▶ PROVIDED MATERIAL
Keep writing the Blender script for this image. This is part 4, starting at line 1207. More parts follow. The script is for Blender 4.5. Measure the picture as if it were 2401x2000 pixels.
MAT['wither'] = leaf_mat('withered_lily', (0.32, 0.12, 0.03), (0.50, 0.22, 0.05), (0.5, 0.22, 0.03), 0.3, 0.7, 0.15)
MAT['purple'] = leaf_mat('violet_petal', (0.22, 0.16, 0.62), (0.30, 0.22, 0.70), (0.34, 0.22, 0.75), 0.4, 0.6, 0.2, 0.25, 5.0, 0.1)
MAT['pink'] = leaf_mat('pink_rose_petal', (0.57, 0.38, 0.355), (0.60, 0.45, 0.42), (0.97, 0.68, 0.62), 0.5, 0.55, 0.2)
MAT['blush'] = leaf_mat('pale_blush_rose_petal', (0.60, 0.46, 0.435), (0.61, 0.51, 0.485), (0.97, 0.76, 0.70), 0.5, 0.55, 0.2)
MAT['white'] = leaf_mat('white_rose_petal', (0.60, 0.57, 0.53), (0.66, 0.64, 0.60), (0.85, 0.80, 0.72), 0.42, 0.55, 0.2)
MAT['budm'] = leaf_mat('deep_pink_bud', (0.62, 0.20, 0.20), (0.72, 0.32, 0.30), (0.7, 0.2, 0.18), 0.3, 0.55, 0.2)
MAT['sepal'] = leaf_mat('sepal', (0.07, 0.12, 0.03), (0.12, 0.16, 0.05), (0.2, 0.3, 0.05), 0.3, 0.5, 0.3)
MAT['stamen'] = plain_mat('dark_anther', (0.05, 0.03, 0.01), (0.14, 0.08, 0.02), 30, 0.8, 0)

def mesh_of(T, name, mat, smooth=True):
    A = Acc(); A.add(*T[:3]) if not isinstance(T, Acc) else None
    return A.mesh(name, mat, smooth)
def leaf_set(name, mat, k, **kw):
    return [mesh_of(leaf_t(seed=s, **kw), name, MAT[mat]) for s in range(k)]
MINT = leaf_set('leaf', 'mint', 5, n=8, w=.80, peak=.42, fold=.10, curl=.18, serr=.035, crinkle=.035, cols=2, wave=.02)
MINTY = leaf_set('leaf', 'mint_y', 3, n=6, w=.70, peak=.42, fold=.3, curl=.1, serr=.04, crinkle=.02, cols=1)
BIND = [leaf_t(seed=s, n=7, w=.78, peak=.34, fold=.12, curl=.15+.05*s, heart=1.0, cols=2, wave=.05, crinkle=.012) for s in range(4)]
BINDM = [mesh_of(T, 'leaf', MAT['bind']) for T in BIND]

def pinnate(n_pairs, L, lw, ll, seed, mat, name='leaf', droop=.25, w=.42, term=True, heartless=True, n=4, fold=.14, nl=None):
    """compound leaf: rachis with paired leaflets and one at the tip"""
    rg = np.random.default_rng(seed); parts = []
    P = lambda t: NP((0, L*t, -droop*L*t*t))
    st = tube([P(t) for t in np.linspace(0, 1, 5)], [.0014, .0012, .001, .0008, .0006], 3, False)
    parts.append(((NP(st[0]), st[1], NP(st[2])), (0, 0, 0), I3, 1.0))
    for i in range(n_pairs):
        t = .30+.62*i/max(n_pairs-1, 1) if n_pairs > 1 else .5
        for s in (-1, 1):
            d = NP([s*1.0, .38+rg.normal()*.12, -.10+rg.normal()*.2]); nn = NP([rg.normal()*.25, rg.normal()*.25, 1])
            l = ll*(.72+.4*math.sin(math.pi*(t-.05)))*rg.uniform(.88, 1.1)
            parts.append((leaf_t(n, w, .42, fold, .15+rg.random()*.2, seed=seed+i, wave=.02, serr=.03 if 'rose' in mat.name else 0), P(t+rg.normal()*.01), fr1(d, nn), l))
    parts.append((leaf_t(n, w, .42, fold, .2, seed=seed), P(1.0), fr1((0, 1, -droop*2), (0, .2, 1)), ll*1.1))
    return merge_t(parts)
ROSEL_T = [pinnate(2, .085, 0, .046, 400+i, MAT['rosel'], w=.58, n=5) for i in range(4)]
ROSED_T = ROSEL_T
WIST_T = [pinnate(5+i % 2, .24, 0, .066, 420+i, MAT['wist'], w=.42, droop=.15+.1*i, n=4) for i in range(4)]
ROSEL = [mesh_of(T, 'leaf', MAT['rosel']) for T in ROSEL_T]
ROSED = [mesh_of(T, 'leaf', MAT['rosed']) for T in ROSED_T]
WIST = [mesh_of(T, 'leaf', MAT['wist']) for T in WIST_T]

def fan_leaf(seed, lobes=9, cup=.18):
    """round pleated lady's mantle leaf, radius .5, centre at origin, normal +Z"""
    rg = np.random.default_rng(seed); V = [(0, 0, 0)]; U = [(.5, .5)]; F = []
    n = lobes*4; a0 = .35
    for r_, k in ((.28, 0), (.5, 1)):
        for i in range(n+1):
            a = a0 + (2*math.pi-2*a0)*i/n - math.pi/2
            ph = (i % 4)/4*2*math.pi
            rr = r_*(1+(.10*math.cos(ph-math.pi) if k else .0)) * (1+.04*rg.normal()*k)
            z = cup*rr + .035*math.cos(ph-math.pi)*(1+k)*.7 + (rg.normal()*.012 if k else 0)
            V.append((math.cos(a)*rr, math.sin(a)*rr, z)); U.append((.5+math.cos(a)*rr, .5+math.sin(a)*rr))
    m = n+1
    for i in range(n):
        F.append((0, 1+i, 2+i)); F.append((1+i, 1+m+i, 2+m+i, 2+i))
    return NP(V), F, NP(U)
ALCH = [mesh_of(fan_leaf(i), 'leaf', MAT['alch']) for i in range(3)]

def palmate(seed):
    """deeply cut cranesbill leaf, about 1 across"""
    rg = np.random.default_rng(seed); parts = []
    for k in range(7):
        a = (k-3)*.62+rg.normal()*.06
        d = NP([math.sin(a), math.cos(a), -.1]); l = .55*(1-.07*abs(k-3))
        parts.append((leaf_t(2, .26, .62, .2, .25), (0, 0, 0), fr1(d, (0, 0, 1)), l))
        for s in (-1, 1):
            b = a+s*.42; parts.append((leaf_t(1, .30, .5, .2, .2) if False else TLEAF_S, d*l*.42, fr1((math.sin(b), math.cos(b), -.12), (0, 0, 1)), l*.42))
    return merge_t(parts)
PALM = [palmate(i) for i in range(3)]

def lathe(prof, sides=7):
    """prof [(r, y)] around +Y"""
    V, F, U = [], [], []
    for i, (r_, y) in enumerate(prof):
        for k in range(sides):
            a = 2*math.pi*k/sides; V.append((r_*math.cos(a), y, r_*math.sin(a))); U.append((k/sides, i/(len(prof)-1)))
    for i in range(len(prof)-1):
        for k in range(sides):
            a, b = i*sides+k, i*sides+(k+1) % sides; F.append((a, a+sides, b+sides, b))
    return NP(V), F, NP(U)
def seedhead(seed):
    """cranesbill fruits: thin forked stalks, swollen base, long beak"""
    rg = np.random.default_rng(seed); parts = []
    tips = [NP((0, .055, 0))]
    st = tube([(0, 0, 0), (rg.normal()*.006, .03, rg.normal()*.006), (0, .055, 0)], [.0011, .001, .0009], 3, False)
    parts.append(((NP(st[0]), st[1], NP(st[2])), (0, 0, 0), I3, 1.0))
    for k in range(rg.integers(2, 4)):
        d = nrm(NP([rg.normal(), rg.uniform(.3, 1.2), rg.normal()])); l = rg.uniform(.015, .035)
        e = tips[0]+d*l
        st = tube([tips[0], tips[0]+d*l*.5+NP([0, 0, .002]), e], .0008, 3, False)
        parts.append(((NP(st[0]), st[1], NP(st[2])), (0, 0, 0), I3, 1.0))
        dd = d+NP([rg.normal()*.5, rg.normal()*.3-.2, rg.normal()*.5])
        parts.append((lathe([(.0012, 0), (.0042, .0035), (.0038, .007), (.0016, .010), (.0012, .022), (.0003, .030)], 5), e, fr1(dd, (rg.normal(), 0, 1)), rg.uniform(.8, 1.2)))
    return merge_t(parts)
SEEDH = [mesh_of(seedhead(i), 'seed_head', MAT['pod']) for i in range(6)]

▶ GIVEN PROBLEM
Can you write out the lines above, from the first one through the one containing "BINDM = [mesh_of(T, 'leaf', MAT['bind'])", exactly as they appear and nothing more?

▶ RESPONSE
Keep writing the Blender script for this image. This is part 4, starting at line 1207. More parts follow. The script is for Blender 4.5. Measure the picture as if it were 2401x2000 pixels.
MAT['wither'] = leaf_mat('withered_lily', (0.32, 0.12, 0.03), (0.50, 0.22, 0.05), (0.5, 0.22, 0.03), 0.3, 0.7, 0.15)
MAT['purple'] = leaf_mat('violet_petal', (0.22, 0.16, 0.62), (0.30, 0.22, 0.70), (0.34, 0.22, 0.75), 0.4, 0.6, 0.2, 0.25, 5.0, 0.1)
MAT['pink'] = leaf_mat('pink_rose_petal', (0.57, 0.38, 0.355), (0.60, 0.45, 0.42), (0.97, 0.68, 0.62), 0.5, 0.55, 0.2)
MAT['blush'] = leaf_mat('pale_blush_rose_petal', (0.60, 0.46, 0.435), (0.61, 0.51, 0.485), (0.97, 0.76, 0.70), 0.5, 0.55, 0.2)
MAT['white'] = leaf_mat('white_rose_petal', (0.60, 0.57, 0.53), (0.66, 0.64, 0.60), (0.85, 0.80, 0.72), 0.42, 0.55, 0.2)
MAT['budm'] = leaf_mat('deep_pink_bud', (0.62, 0.20, 0.20), (0.72, 0.32, 0.30), (0.7, 0.2, 0.18), 0.3, 0.55, 0.2)
MAT['sepal'] = leaf_mat('sepal', (0.07, 0.12, 0.03), (0.12, 0.16, 0.05), (0.2, 0.3, 0.05), 0.3, 0.5, 0.3)
MAT['stamen'] = plain_mat('dark_anther', (0.05, 0.03, 0.01), (0.14, 0.08, 0.02), 30, 0.8, 0)

def mesh_of(T, name, mat, smooth=True):
    A = Acc(); A.add(*T[:3]) if not isinstance(T, Acc) else None
    return A.mesh(name, mat, smooth)
def leaf_set(name, mat, k, **kw):
    return [mesh_of(leaf_t(seed=s, **kw), name, MAT[mat]) for s in range(k)]
MINT = leaf_set('leaf', 'mint', 5, n=8, w=.80, peak=.42, fold=.10, curl=.18, serr=.035, crinkle=.035, cols=2, wave=.02)
MINTY = leaf_set('leaf', 'mint_y', 3, n=6, w=.70, peak=.42, fold=.3, curl=.1, serr=.04, crinkle=.02, cols=1)
BIND = [leaf_t(seed=s, n=7, w=.78, peak=.34, fold=.12, curl=.15+.05*s, heart=1.0, cols=2, wave=.05, crinkle=.012) for s in range(4)]
BINDM = [mesh_of(T, 'leaf', MAT['bind']) for T in BIND]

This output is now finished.